How many different restaurants do you patronize? In my household the number is in double digits ranging from fast food to fine dining.
Now suppose a bare majority of the eateries in your town forces all the others into a dues-imposing “restaurant association” that fixes prices, hours and terms of service for all of them.
In this example, it is illegal for customers to negotiate with a restaurant without first going through the association. Moreover, all new restaurants must join the association, pay its dues and abide by its rules.
Economists call such an arrangement a cartel. The industry is monopolized by its trade association. Some members and the organizers are better off; customers and those members who do not wish to be subject to the cartel’s control are worse off.

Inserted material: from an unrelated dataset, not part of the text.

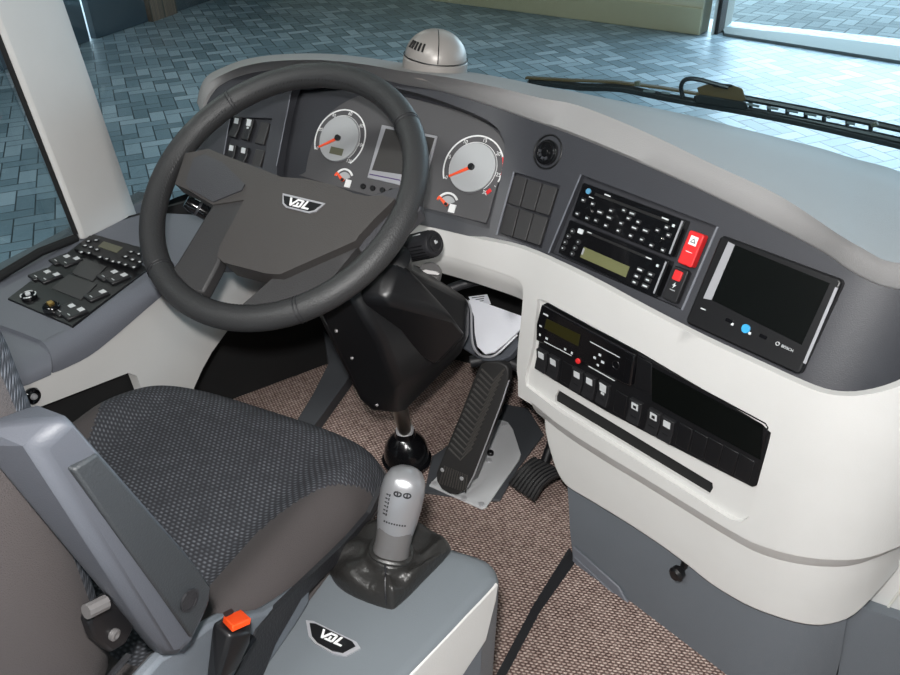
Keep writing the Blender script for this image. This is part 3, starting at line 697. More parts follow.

Substitute workers for restaurants, employers for customers and labor unions for the restaurant association and the framework outlined above describes U.S. labor policy since the Wagner Act. Despite soaring rhetoric to the contrary industrial labor unions are simply labor cartels. (Craft unions can be somewhat different.)
Continue the narrative by allowing the restaurant association to roam from town to town trying to set up local restaurant associations. In some places they garner the necessary 50 percent plus and in others they don’t.
But now let’s add the following rule: a 50 percent majority can force the minority into the cartel but it can’t force the minority to pay dues for representation they do not want.
This proviso is right-to-work legislation. Right-to-work does two things: It partially offsets the injustice of forced association and makes the gains to the cartel organizers less than what they would otherwise be.
If State No. 1 had no right-to-work law we expect to see a higher proportion of its labor force cartelized (unionized) than in State No. 2 where a right-to-work law was in place. However, all other things equal, we would expect to see better deals for businesses in State No. 2, which would of course attract more businesses.